== RAW RECORDS ==

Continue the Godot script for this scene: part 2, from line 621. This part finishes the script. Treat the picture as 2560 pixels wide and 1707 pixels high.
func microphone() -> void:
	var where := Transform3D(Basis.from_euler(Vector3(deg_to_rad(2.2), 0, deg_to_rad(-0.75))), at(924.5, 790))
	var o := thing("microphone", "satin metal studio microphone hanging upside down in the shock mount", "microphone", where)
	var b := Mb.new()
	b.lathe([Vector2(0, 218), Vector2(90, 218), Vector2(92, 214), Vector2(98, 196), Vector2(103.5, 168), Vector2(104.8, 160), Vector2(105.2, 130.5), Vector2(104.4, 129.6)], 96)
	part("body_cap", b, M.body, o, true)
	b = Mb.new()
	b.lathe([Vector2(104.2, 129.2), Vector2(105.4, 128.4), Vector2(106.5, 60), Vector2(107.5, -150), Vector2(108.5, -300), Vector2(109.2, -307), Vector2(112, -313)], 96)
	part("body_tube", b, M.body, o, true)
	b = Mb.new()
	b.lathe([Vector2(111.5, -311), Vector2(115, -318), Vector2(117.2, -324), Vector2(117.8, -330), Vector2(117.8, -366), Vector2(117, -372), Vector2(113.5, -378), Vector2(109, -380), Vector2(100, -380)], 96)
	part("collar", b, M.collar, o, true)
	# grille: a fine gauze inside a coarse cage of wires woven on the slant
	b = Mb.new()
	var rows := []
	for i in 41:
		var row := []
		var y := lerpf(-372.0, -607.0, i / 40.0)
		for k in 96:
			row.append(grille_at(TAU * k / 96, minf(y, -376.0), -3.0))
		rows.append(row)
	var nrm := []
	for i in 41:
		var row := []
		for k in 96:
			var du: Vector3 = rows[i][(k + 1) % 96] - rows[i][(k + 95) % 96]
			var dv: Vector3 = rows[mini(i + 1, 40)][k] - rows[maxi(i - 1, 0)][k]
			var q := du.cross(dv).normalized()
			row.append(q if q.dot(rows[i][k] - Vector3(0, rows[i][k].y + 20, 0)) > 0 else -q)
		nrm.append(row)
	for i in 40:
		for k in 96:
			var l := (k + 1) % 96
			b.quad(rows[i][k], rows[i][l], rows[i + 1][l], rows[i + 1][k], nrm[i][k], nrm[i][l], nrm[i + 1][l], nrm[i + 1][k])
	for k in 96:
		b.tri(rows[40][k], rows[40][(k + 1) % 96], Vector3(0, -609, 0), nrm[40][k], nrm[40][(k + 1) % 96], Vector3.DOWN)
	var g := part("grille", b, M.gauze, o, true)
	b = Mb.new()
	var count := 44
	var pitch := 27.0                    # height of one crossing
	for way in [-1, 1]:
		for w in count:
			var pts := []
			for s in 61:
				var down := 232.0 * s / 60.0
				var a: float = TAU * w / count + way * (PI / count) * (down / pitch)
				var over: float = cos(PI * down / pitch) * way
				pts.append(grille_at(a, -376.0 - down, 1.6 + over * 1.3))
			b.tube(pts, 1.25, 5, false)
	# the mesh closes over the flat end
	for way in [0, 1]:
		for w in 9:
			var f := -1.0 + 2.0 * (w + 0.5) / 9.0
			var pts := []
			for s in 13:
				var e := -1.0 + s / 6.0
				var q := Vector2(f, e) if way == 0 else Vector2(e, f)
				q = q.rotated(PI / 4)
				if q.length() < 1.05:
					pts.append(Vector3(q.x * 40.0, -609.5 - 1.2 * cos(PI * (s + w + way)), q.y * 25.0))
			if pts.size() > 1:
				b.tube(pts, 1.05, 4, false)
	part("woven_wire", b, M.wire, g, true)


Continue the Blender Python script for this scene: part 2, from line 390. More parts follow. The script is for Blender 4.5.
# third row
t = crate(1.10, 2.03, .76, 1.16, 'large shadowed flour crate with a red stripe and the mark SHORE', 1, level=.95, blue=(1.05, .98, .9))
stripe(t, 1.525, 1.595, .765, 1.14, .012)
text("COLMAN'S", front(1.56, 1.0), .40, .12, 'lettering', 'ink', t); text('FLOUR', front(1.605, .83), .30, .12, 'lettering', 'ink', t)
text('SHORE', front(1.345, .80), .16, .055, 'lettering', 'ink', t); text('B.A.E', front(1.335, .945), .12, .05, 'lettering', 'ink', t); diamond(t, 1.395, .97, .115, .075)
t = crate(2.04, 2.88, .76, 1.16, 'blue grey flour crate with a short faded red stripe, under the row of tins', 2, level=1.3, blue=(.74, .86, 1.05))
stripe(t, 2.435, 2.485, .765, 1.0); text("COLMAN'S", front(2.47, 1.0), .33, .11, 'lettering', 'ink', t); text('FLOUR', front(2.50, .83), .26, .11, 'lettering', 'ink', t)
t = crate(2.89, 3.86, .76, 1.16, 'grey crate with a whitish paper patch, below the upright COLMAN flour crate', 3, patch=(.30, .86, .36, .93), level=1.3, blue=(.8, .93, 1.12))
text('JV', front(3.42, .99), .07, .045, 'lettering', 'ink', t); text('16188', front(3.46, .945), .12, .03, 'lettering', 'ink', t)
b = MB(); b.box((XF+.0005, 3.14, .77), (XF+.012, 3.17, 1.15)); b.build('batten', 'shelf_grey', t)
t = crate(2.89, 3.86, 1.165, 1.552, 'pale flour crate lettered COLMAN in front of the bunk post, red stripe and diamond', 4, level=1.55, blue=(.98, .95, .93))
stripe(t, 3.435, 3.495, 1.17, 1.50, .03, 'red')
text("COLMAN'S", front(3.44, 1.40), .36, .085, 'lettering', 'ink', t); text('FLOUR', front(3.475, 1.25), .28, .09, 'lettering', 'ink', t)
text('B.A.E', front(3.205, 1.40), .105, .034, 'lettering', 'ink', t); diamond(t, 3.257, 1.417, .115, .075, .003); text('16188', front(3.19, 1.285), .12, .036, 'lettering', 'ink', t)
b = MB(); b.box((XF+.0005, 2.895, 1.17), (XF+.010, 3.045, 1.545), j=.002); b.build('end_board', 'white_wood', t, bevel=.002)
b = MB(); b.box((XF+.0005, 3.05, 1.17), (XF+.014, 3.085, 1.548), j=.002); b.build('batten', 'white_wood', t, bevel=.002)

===

§ **PROBLEM REQUIREMENTS**: Reproduce all of the material above word for word.

§ **FINAL RESULT**:
Continue the Godot script for this scene: part 2, from line 621. This part finishes the script. Treat the picture as 2560 pixels wide and 1707 pixels high.
func microphone() -> void:
	var where := Transform3D(Basis.from_euler(Vector3(deg_to_rad(2.2), 0, deg_to_rad(-0.75))), at(924.5, 790))
	var o := thing("microphone", "satin metal studio microphone hanging upside down in the shock mount", "microphone", where)
	var b := Mb.new()
	b.lathe([Vector2(0, 218), Vector2(90, 218), Vector2(92, 214), Vector2(98, 196), Vector2(103.5, 168), Vector2(104.8, 160), Vector2(105.2, 130.5), Vector2(104.4, 129.6)], 96)
	part("body_cap", b, M.body, o, true)
	b = Mb.new()
	b.lathe([Vector2(104.2, 129.2), Vector2(105.4, 128.4), Vector2(106.5, 60), Vector2(107.5, -150), Vector2(108.5, -300), Vector2(109.2, -307), Vector2(112, -313)], 96)
	part("body_tube", b, M.body, o, true)
	b = Mb.new()
	b.lathe([Vector2(111.5, -311), Vector2(115, -318), Vector2(117.2, -324), Vector2(117.8, -330), Vector2(117.8, -366), Vector2(117, -372), Vector2(113.5, -378), Vector2(109, -380), Vector2(100, -380)], 96)
	part("collar", b, M.collar, o, true)
	# grille: a fine gauze inside a coarse cage of wires woven on the slant
	b = Mb.new()
	var rows := []
	for i in 41:
		var row := []
		var y := lerpf(-372.0, -607.0, i / 40.0)
		for k in 96:
			row.append(grille_at(TAU * k / 96, minf(y, -376.0), -3.0))
		rows.append(row)
	var nrm := []
	for i in 41:
		var row := []
		for k in 96:
			var du: Vector3 = rows[i][(k + 1) % 96] - rows[i][(k + 95) % 96]
			var dv: Vector3 = rows[mini(i + 1, 40)][k] - rows[maxi(i - 1, 0)][k]
			var q := du.cross(dv).normalized()
			row.append(q if q.dot(rows[i][k] - Vector3(0, rows[i][k].y + 20, 0)) > 0 else -q)
		nrm.append(row)
	for i in 40:
		for k in 96:
			var l := (k + 1) % 96
			b.quad(rows[i][k], rows[i][l], rows[i + 1][l], rows[i + 1][k], nrm[i][k], nrm[i][l], nrm[i + 1][l], nrm[i + 1][k])
	for k in 96:
		b.tri(rows[40][k], rows[40][(k + 1) % 96], Vector3(0, -609, 0), nrm[40][k], nrm[40][(k + 1) % 96], Vector3.DOWN)
	var g := part("grille", b, M.gauze, o, true)
	b = Mb.new()
	var count := 44
	var pitch := 27.0                    # height of one crossing
	for way in [-1, 1]:
		for w in count:
			var pts := []
			for s in 61:
				var down := 232.0 * s / 60.0
				var a: float = TAU * w / count + way * (PI / count) * (down / pitch)
				var over: float = cos(PI * down / pitch) * way
				pts.append(grille_at(a, -376.0 - down, 1.6 + over * 1.3))
			b.tube(pts, 1.25, 5, false)
	# the mesh closes over the flat end
	for way in [0, 1]:
		for w in 9:
			var f := -1.0 + 2.0 * (w + 0.5) / 9.0
			var pts := []
			for s in 13:
				var e := -1.0 + s / 6.0
				var q := Vector2(f, e) if way == 0 else Vector2(e, f)
				q = q.rotated(PI / 4)
				if q.length() < 1.05:
					pts.append(Vector3(q.x * 40.0, -609.5 - 1.2 * cos(PI * (s + w + way)), q.y * 25.0))
			if pts.size() > 1:
				b.tube(pts, 1.05, 4, false)
	part("woven_wire", b, M.wire, g, true)


Continue the Blender Python script for this scene: part 2, from line 390. More parts follow. The script is for Blender 4.5.
# third row
t = crate(1.10, 2.03, .76, 1.16, 'large shadowed flour crate with a red stripe and the mark SHORE', 1, level=.95, blue=(1.05, .98, .9))
stripe(t, 1.525, 1.595, .765, 1.14, .012)
text("COLMAN'S", front(1.56, 1.0), .40, .12, 'lettering', 'ink', t); text('FLOUR', front(1.605, .83), .30, .12, 'lettering', 'ink', t)
text('SHORE', front(1.345, .80), .16, .055, 'lettering', 'ink', t); text('B.A.E', front(1.335, .945), .12, .05, 'lettering', 'ink', t); diamond(t, 1.395, .97, .115, .075)
t = crate(2.04, 2.88, .76, 1.16, 'blue grey flour crate with a short faded red stripe, under the row of tins', 2, level=1.3, blue=(.74, .86, 1.05))
stripe(t, 2.435, 2.485, .765, 1.0); text("COLMAN'S", front(2.47, 1.0), .33, .11, 'lettering', 'ink', t); text('FLOUR', front(2.50, .83), .26, .11, 'lettering', 'ink', t)
t = crate(2.89, 3.86, .76, 1.16, 'grey crate with a whitish paper patch, below the upright COLMAN flour crate', 3, patch=(.30, .86, .36, .93), level=1.3, blue=(.8, .93, 1.12))
text('JV', front(3.42, .99), .07, .045, 'lettering', 'ink', t); text('16188', front(3.46, .945), .12, .03, 'lettering', 'ink', t)
b = MB(); b.box((XF+.0005, 3.14, .77), (XF+.012, 3.17, 1.15)); b.build('batten', 'shelf_grey', t)
t = crate(2.89, 3.86, 1.165, 1.552, 'pale flour crate lettered COLMAN in front of the bunk post, red stripe and diamond', 4, level=1.55, blue=(.98, .95, .93))
stripe(t, 3.435, 3.495, 1.17, 1.50, .03, 'red')
text("COLMAN'S", front(3.44, 1.40), .36, .085, 'lettering', 'ink', t); text('FLOUR', front(3.475, 1.25), .28, .09, 'lettering', 'ink', t)
text('B.A.E', front(3.205, 1.40), .105, .034, 'lettering', 'ink', t); diamond(t, 3.257, 1.417, .115, .075, .003); text('16188', front(3.19, 1.285), .12, .036, 'lettering', 'ink', t)
b = MB(); b.box((XF+.0005, 2.895, 1.17), (XF+.010, 3.045, 1.545), j=.002); b.build('end_board', 'white_wood', t, bevel=.002)
b = MB(); b.box((XF+.0005, 3.05, 1.17), (XF+.014, 3.085, 1.548), j=.002); b.build('batten', 'white_wood', t, bevel=.002)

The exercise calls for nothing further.